Accordingly, from a return on invested capital perspective, Constellation Software is one of the best in the business. As the company gets larger, its growth is likely to slow. However, of late, Constellation has maintained an impressive growth rate due to the company’s roll-up strategy that works.
Given the long-term growth potential of this space, I think Constellation’s valuation makes sense. Unlike other high-flying tech stocks that have traded at 100 times sales, a 100 times earnings valuation for a company like Constellation that compounds its cash flow over time makes sense.
This is a company that’s never been cheap. And that’s for a reason.
Bottom line
It’s truly difficult to wrap one’s head around the idea that a company trading at a triple-digit price-to-earnings multiple could be considered “value.” However, it’s also worth noting that Constellation has traded at much higher multiples in the past. In many respects, this company has grown into its valuation.

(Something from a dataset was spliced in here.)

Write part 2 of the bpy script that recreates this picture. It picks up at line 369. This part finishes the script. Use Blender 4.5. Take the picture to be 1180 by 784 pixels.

That said, can Constellation keep the momentum up? That’s the key question many investors may be asking. I think the answer is yes, given the immense opportunity available to Constellation right now. Indeed, it’s estimated that there are more than 10,000 companies in Constellation’s wheelhouse that could be acquired. That’s some significant fodder for growth in the years to come.
Ultimately, every investment involves some level of risk. For Constellation Software, this risk mostly comes from the potential for slowing growth. I think that risk is worth the long-term reward for investors looking for a growth at a reasonably priced stock.